2) There should be direct links on the deleted page to the discussion
(and previous discussion if it was put up for AfD before), so people can more easily understand why an article was deleted. Today, if a newbie to Wikipedia comes to a deleted article, they are basically told that the article went through a process and was deleted. I imagine it would be very shocking for someone to return after a two week vacation and discover that one of their beloved articles has been put to the AfD without them even being notified.
Yes.
3) Email auto-notification of articles on someone's watchlist of being
proposed for AfD. Many people do not visit Wikipedia for a week, but still care very deeply about articles on their watchlist and may have put a lot of work into the article at hand and would like to have a say in the debate about whether an article should be deleted. These users should at least be notified by email when an article is put up for AfD review.
That is not an unreasonable option.
I think with these three reforms in place, Wikipedia will become a
much better place. I know a few people who don't edit Wikipedia in English anymore, because they are afraid that their work will just be removed by a delete-happy admin, even if a vote has more Keep votes than Remove (which I have seen in the past).
Yes. Note that reform #1 is equivalent to greatly increasing the percentage of admins, which I believe would be beneficial.
On 6/22/07, Chuck Smith chuckssmith@gmail.com wrote:
- [Logged in] users should be able to view the deleted article, if it
was not deleted due to copyright or legal issues. I believe there are many articles that are being deleted that are still very educational to the public, and I don't think it is in the educational best interest of our public to ban someone's right to view a deleted article.
The software would then need to be able to distinguish between all the various reasons that pages get deleted; this would end up being very project specific, since each project has standards for deletion that are different, even if only slightly.
Most projects have methods for the recovery of deleted content in uncontroversial cases, and I think it is preferable to have sysops decide what is or is not controversial rather than having the software decide.
- There should be direct links on the deleted page to the discussion
(and previous discussion if it was put up for AfD before), so people can more easily understand why an article was deleted. Today, if a newbie to Wikipedia comes to a deleted article, they are basically told that the article went through a process and was deleted. I imagine it would be very shocking for someone to return after a two week vacation and discover that one of their beloved articles has been put to the AfD without them even being notified.

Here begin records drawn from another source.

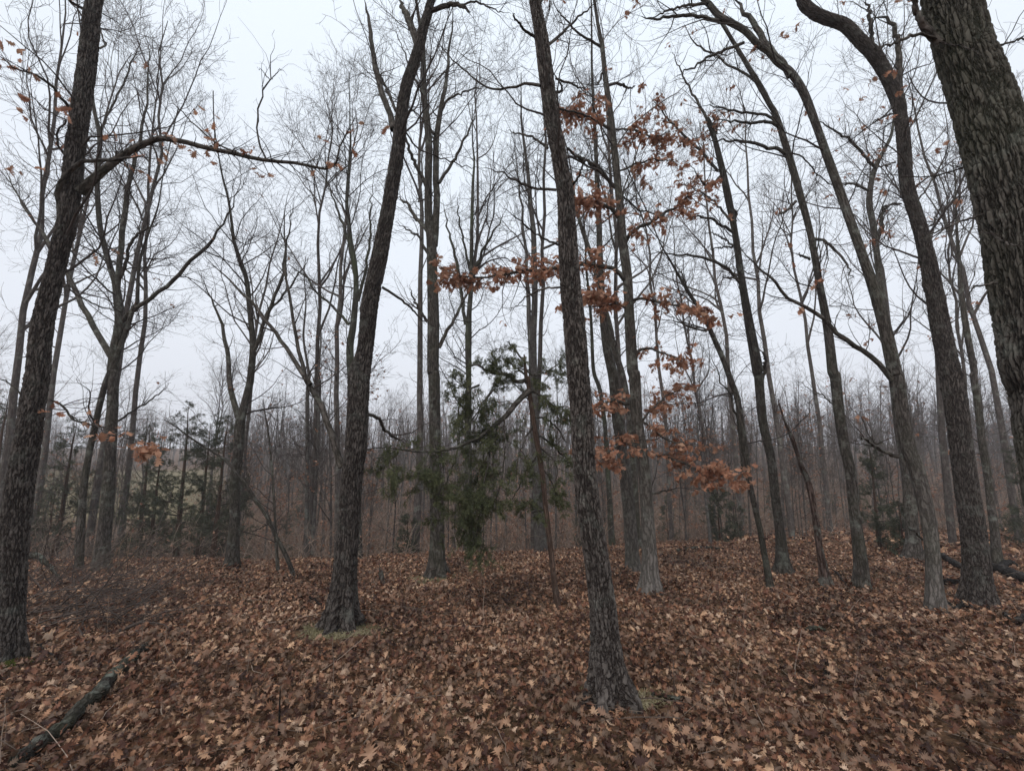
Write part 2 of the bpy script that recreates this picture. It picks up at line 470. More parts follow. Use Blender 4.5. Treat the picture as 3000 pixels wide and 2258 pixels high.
def leaves(mb, pos, axis, nrm, size, tint, nst=12, curl=1.0, g=None):
    """pos (M,3) stem point, axis (M,3) tip direction, nrm (M,3) face normal"""
    g = g or rng
    M = len(pos)
    if M == 0: return
    X, Y, q = leaf_template(nst)
    n = len(X)
    asym = g.normal(1, .16, (M, n)); simple = g.uniform(size=(M, 1)) < .06
    sm = .30 * np.sin(np.pi * np.clip(Y, 0, 1)) ** .8 * np.sign(X)
    asym = np.where(simple, 1 + (asym - 1) * .4, asym)
    x = np.where(simple, sm[None], X[None]) * asym * g.uniform(0.75, 1.15, (M, 1)); y = (Y[None] - 0.0) * np.ones((M, 1))
    kx = g.normal(0, 2.0, (M, 1)) * curl + 1.4 * np.sign(g.normal(size=(M, 1))) * curl
    ky = g.normal(0, 2.0, (M, 1)) * curl
    kx = np.where(np.abs(kx) < .1, .1, kx); ky = np.where(np.abs(ky) < .1, .1, ky)
    x2 = np.sin(kx * x) / kx; z = (1 - np.cos(kx * x)) / kx
    yc = y - .5
    y2 = np.sin(ky * yc) / ky; z2 = (1 - np.cos(ky * yc)) / ky
    yy = y2 - z * np.sin(ky * yc); zz = z2 + z * np.cos(ky * yc)
    tw = g.normal(0, .9, (M, 1)) * yc * curl
    x3 = x2 * np.cos(tw) - zz * np.sin(tw) * 0.6; z3 = zz + x2 * np.sin(tw)
    z3 = z3 + g.normal(0, .02, (M, n)) * curl
    A = norm(axis); N_ = norm(nrm - (nrm * A).sum(1, keepdims=True) * A); B = np.cross(A, N_)
    s = np.asarray(size).reshape(-1, 1, 1)
    v = pos[:, None, :] + s * (B[:, None, :] * x3[..., None] + A[:, None, :] * (yy + .5)[..., None] + N_[:, None, :] * z3[..., None])
    f = (q[None] + (np.arange(M) * n)[:, None, None]).reshape(-1, 4)
    mb.add(v.reshape(-1, 3), f, tint=np.repeat(tint, n))

bald = []     # (x, y, r) spots where litter is thinner (tree feet)

def litter():
    g = np.random.default_rng(3)
    mb = MB()
    def ring(r0, r1, dens, nst, smin, smax, amax=1.02, lift=0.05):
        area = amax * (r1 * r1 - r0 * r0)
        m = int(area * dens)
        r = np.sqrt(g.uniform(r0 * r0, r1 * r1, m)); a = g.uniform(-amax, amax, m)
        x, y = r * np.sin(a), r * np.cos(a)
        keep = np.ones(m, bool)
        for bx, by, br in bald:
            d = np.hypot(x - bx, y - by)
            keep &= (d > br) | (g.uniform(size=m) < 0.05 + 0.5 * (d / br) ** 3)
        x, y = x[keep], y[keep]; m = len(x)
        z = H(x, y)
        clump = 0.5 + 0.5 * np.sin(x * 3.1 + 1.7 * np.sin(y * 2.3)) * np.sin(y * 3.7 + 1.3 * np.sin(x * 1.9))
        pos = np.stack([x, y, z + g.uniform(0.0, 1, m) ** 1.3 * lift * (0.5 + 1.2 * clump)], -1)
        az = g.uniform(0, 2 * np.pi, m)
        tl = g.normal(.12, .55, m)
        ax = np.stack([np.cos(az), np.sin(az), np.clip(tl, -.35, .9)], -1)
        nr = np.stack([g.normal(0, 1.0, m), g.normal(0, 1.0, m), np.where(g.uniform(size=m) < .5, 1, -1)], -1)
        t = np.clip(g.beta(1.15, 1.35, m) + 0.10 * np.sin(x * 1.1) * np.sin(y * 1.3), 0, .93)
        t = np.where(g.uniform(size=m) < .015, 1.0, t)
        sz = g.uniform(smin, smax, m) * np.where(g.uniform(size=m) < .25, g.uniform(.3, .7, m), 1.0) * np.where(g.uniform(size=m) < .05, 1.35, 1.0)
        t = np.clip(t - .04 + .20 * np.sin(x * 2.3 + 1.9 * np.sin(y * 1.7)) * np.sin(y * 2.9), 0, .95)
        leaves(mb, pos, ax, nr, sz, t, nst, 1.0, g)
    ring(0.8, 6.2, 1050, 12, .040, .092, lift=.10)
    ring(6.2, 10.5, 720, 7, .046, .098, lift=.09)
    ring(10.5, 17, 480, 4, .06, .105, lift=.07)
    ring(17, 45, 60, 4, .12, .20, amax=1.0)
    o = mb.build('leaf_litter', M_LITTER)
    tag(o, 'deep litter of curled brown oak leaves across the forest floor', 'leaves', kind='stuff')

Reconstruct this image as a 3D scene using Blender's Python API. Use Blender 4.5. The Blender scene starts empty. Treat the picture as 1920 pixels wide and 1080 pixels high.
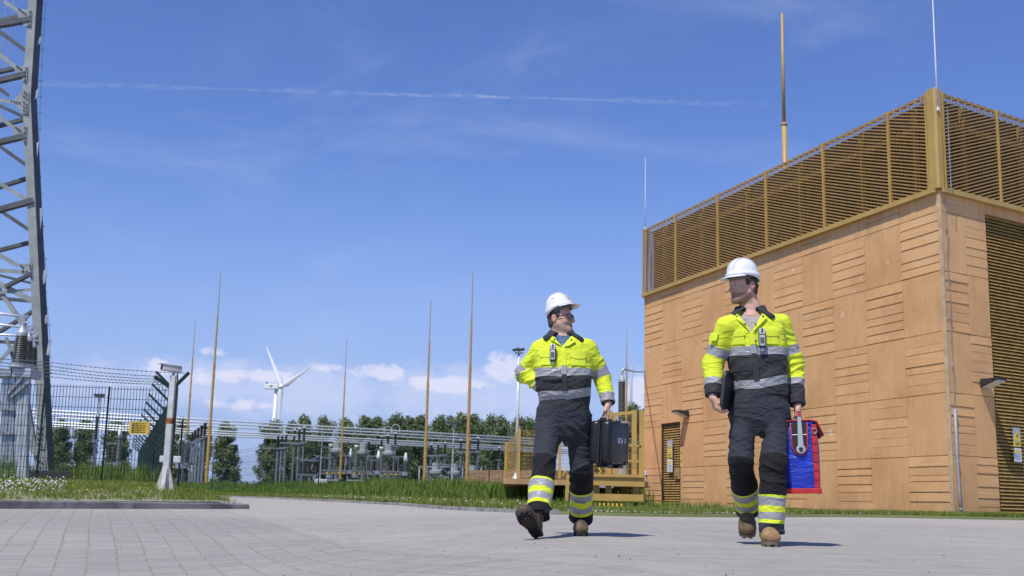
import bpy, bmesh, math, random
import numpy as np
from mathutils import Vector, Matrix, noise as mnoise

random.seed(7)
S = bpy.context.scene
COL = S.collection
R_ = math.radians

# ------------------------------------------------------------------ camera, sky, sun, exposure
FPX, PITCH, ROLL, CAMZ = 2200.7, .18209, .02291, .226
cR = Vector((math.cos(ROLL), -math.sin(PITCH)*math.sin(ROLL), math.cos(PITCH)*math.sin(ROLL)))
cU = Vector((-math.sin(ROLL), -math.sin(PITCH)*math.cos(ROLL), math.cos(PITCH)*math.cos(ROLL)))
cF = Vector((0, math.cos(PITCH), math.sin(PITCH)))
C0 = Vector((0, 0, CAMZ))
cam = bpy.data.cameras.new('camera')
cam.sensor_width = 36; cam.lens = FPX/1920*36
cam.clip_start = .05; cam.clip_end = 6000
cam.dof.use_dof = True; cam.dof.focus_distance = 8.3; cam.dof.aperture_fstop = 5.6
camo = bpy.data.objects.new('camera', cam); COL.objects.link(camo)
m3 = Matrix((cR, cU, -cF)).transposed()
camo.matrix_world = Matrix.Translation(C0) @ m3.to_4x4()
S.camera = camo

def ray(x, y): return cF*FPX + cR*(x-960) + cU*(540-y)
def at(x, y, Y):
    d = ray(x, y); return C0 + d*(Y/d.y)

SUN_EL = R_(59.5); SUN_DIR = Vector((-.50*math.cos(SUN_EL), -.866*math.cos(SUN_EL), math.sin(SUN_EL)))
S.view_settings.view_transform = 'Standard'; S.view_settings.look = 'None'
S.view_settings.exposure = 0.0; S.view_settings.gamma = 1
sl = bpy.data.lights.new('sun', 'SUN'); sl.energy = 4.2; sl.angle = R_(.53); sl.color = (1, .955, .88)
slo = bpy.data.objects.new('sun', sl); COL.objects.link(slo)
slo.rotation_euler = (-SUN_DIR).to_track_quat('-Z', 'Y').to_euler()

class NT:
    """small node-building helper"""
    def __init__(self, tree): self.t = tree; tree.nodes.clear()
    def n(self, typ, **kw):
        nd = self.t.nodes.new(typ); ins = kw.pop('ins', {})
        for k, v in kw.items(): setattr(nd, k, v)
        for k, v in ins.items(): self.put(nd, k, v)
        return nd
    def put(self, nd, k, v):
        s = nd.inputs[k]
        if isinstance(v, bpy.types.NodeSocket): self.t.links.new(v, s)
        elif isinstance(v, bpy.types.Node): self.t.links.new(v.outputs[0], s)
        else: s.default_value = v
    def m(self, op, a, b=None, c=None, clamp=False):
        nd = self.n('ShaderNodeMath', operation=op, use_clamp=clamp)
        for i, v in enumerate((a, b, c)):
            if v is not None: self.put(nd, i, v)
        return nd.outputs[0]
    def vm(self, op, a, b=None):
        nd = self.n('ShaderNodeVectorMath', operation=op)
        self.put(nd, 0, a)
        if b is not None: self.put(nd, 1, b)
        return nd.outputs['Value'] if op in ('DOT_PRODUCT', 'LENGTH') else nd.outputs[0]
    def mix(self, f, a, b, blend='MIX'):
        nd = self.n('ShaderNodeMix', data_type='RGBA', blend_type=blend)
        self.put(nd, 0, f); self.put(nd, 6, a); self.put(nd, 7, b)
        return nd.outputs[2]
    def noise(self, vec, scale, detail=3, rough=.55, out=0, dist=0):
        nd = self.n('ShaderNodeTexNoise', ins={'Vector': vec, 'Scale': scale, 'Detail': detail, 'Roughness': rough, 'Distortion': dist})
        return nd.outputs[out]
    def mapr(self, v, a, b, c=0., d=1., smooth=True):
        nd = self.n('ShaderNodeMapRange', interpolation_type='SMOOTHSTEP' if smooth else 'LINEAR')
        for i, q in enumerate((v, a, b, c, d)): self.put(nd, i, q)
        return nd.outputs[0]
    def scale(self, vec, s):
        nd = self.n('ShaderNodeMapping', ins={'Vector': vec, 'Scale': s}); return nd.outputs[0]
    def ramp(self, f, stops, const=True):
        nd = self.n('ShaderNodeValToRGB'); cr = nd.color_ramp
        cr.interpolation = 'CONSTANT' if const else 'LINEAR'
        while len(cr.elements) > 1: cr.elements.remove(cr.elements[-1])
        cr.elements[0].position = stops[0][0]; cr.elements[0].color = rgba(stops[0][1])
        for p, c in stops[1:]:
            e = cr.elements.new(p); e.color = rgba(c)
        self.put(nd, 0, f); return nd.outputs[0]
def rgba(c): return tuple(c) if len(c) == 4 else (*c, 1)

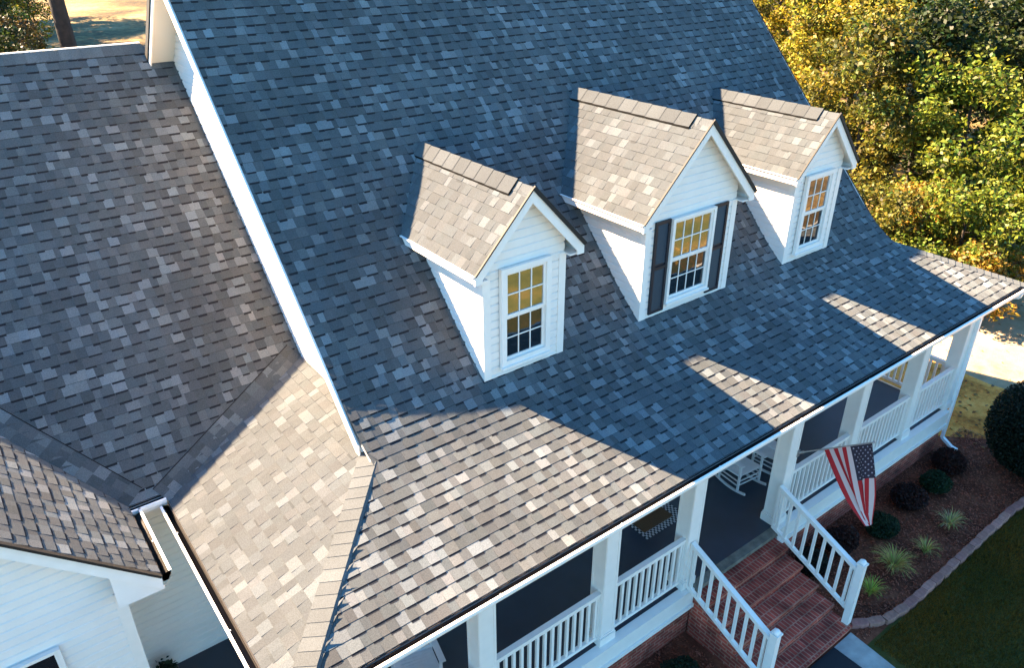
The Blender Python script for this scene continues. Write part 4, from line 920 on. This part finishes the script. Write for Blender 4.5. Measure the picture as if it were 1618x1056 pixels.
#@@TREES
W_ = 'yellow-green tree in the wood, '
LIST = [
 (3, 1415, 25.5, OG, 'olive young tree just behind the kick of the roof, left of the bright green ones', 1.0),
 (4, 1400, 24.0, OR, 'orange-tinted low shrub showing right above the roof edge where it flattens', .9),
 (4, 1455, 24.2, YG, 'yellow low shrub above the upper end of the right hip of the porch roof', 1.0),
 (4, 1520, 24.0, BG, 'bright green low shrub above the middle of the right hip of the porch roof', 1.1),
 (3, 1500, 27.0, OR, 'orange-brown young tree behind the shrubs over the right hip', .95),
 (3, 1570, 25.5, BG, 'bright green young tree at the right edge above the porch roof corner', 1.15),
 (3, 1640, 28.5, BG, 'bright green young tree cut by the right edge, highest of the low ones', 1.3),
 (4, 1612, 24.6, OR, 'orange shrub at the right edge behind the sandy ground', 1.15),
 (4, 1570, 25.8, YG, 'yellow shrub on the sand right behind the porch roof corner', .8),
 (0, 1360, 31, OG, 'olive tree with its crown right of the third dormer', .9),
 (0, 1450, 33, DG, 'deep green tree in the middle of the wood, above the right hip', .95),
 (2, 1530, 30, BG, 'leafy bright green tree in front of the dark ones at the right', 1.0),
 (0, 1600, 34, DG, 'dark green tree at the right edge, halfway up the photo', 1.0),
 (2, 1300, 38, YG, 'golden yellow tree touching the right slope of the main roof, lowest of them', 1.15),
 (0, 1250, 44, YG, 'golden yellow tree beside the upper right slope of the main roof', 1.05),
 (1, 1330, 47, YG, 'tall golden tree behind the lowest golden one', .9),
 (0, 1405, 45, YG, 'golden olive tree right of the tall golden one', 1.0),
 (1, 1490, 46, DG, 'tall dark green tree in the upper right, left of its darker neighbour', .85),
 (1, 1570, 44, DG, 'darkest green tree in the upper right', .95),
 (0, 1640, 42, DG, 'dark green tree cut by the right edge, upper one', 1.1),
 (0, 1200, 58, OG, 'olive tree at the top beside the ridge end of the main roof', 1.1),
 (1, 1270, 62, YG, 'yellow tree at the top edge, right of the olive one by the roof', .9),
 (1, 1350, 63, BR, 'brown-tinged tree at the top edge above the golden ones', .9),
 (1, 1440, 60, BR, 'brownish tree at the top edge, half bare', .85),
 (0, 1520, 64, DG, 'dark tree at the top edge near the upper right corner', 1.2),
 (1, 1600, 62, DG, 'dark tree filling the upper right corner', .95),
 (1, 1680, 56, DG, 'dark tree outside the upper right corner', .9),
 (1, 1160, 76, OG, 'olive tree far behind the main roof', .95),
 (1, 1240, 80, OG, 'far olive tree at the very top of the photo', .95),
 (1, 1330, 82, DG, 'far dark tree at the very top of the photo', .95),
 (1, 1420, 84, DG, 'far dark tree behind the brownish one', .95),
 (1, 1510, 84, DG, 'far dark tree behind the one near the upper right corner', .95),
 (1, 1600, 84, DG, 'far dark tree behind the corner one', .95),
]
for k, px, d, c, lb, s_ in LIST: plant_tree(k, px, d, c, lb, 'shrub' if k == 4 else 'tree', s_)
# behind the left wing
GL = 'trees behind the left wing'
for k, px, d, c, lb, s_ in [
 (5, 150, 45, DG, 'tree with a thick dark trunk in front of the bright field behind the left wing', 1.8),
 (2, 95, 43, DG, 'dark tree low against the wing ridge, left of the thick trunk', .62),
 (0, -30, 44, DG, 'dark tree cut by the left edge at the top', .85),
 (0, 30, 60, DG, 'dark tree behind the golden one in the top left corner', .95),
 (0, 80, 72, DG, 'dark tree behind the thick trunk', 1.1),
 (1, 0, 70, BR, 'brown leafy tree farther back in the top left corner', .9),
 (0, 8, 47, DG, 'dark tree at the top left corner behind the wing roof', .80),
 (2, 45, 52, BR, 'brown and green tree between the top left corner and the thick trunk', .95),
 (2, 20, 41, YG, 'golden leafy tree in the top left corner', .70),
 (2, 66, 44, DG, 'dark low tree in the top left between two others', .75),
 (2, 62, 66, YG, 'golden tree seen through the gap left of the thick trunk', 1.0),
 (2, 160, 47, DG, 'dark bushy treetop barely rising over the ridge of the left wing', .60),
 (2, 215, 50, DG, 'dark bushy treetop over the wing ridge beside the main roof', .60),
 (5, -10, 60, DG, 'tall dark trunk at the very corner of the photo, top left', 1.8),
 (1, -60, 112, DG, 'tall dark tree out of the frame at the upper left', 2.0),
 (1, 10, 116, DG, 'tall dark tree behind the top left corner, farthest back', 2.0),
 (1, -120, 104, DG, 'tall dark tree out of the frame whose shade crosses the field', 2.0)]:
    plant_tree(k, px, d, c, lb, 'tree' if k != 4 else 'shrub', s_, group=GL)
# trees in front of the house (seen only in the window panes)
for x, y, k, c in [(24, -16, 1, YG), (15, -24, 1, OG), (33, -12, 0, YG), (6, -27, 1, YG), (-6, -30, 0, OG), (28, -28, 1, OG), (40, -22, 1, YG)]:
    plant_tree(k, 0, 0, c, 'autumn tree across the lawn in front of the house', 'tree', 1.0, group='trees across the front lawn', xy=(x, y))
# fallen leaves
n = 30000; px = nr.uniform(15.5, 40, n); py = nr.uniform(-8, 22, n); dens = np.clip((np.hypot(px-21, (py-3)*.7)-2.3)/4, 0.03, 1); kp = nr.rand(n) < dens; px, py = px[kp], py[kp]; n = len(px)
P = np.stack([px, py, np.full(n, G+.01)+nr.uniform(0, .02, n)], 1); cc = np.array([(.30, .13, .03), (.34, .22, .05), (.14, .07, .03), (.22, .12, .05)])[nr.randint(0, 4, n)]*nr.uniform(.5, 1.3, (n, 1))
v, f, c = leaf_cards(P, .10, cc, up=1.2)
o = link('fallen_leaves', np_mesh('fallen_leaves', v, f, c, [M['leaf']]), (0, 0, 0)); tag(o, kind='stuff', label='orange and brown fallen leaves scattered on the sandy ground')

This is a matter of customising the interface. Enwiki does this, for example:
http://en.wikipedia.org/wiki/MediaWiki:Noarticletext
- Email auto-notification of articles on someone's watchlist of being
proposed for AfD. Many people do not visit Wikipedia for a week, but still care very deeply about articles on their watchlist and may have put a lot of work into the article at hand and would like to have a say in the debate about whether an article should be deleted. These users should at least be notified by email when an article is put up for AfD review.
I believe that email notification was disabled on the larger projects for performance reasons; I would expect that there would be comparable performance issues for notification for only certain events. There would be far less emails going out, but instead it would be necessary to parse every edit for something matching an AfD template or similar.
Again, there is a social rather than a technical solution that achieves the same end: encouraging people to email major contributors to articles they nominate for deletion using [[Special:Emailuser]].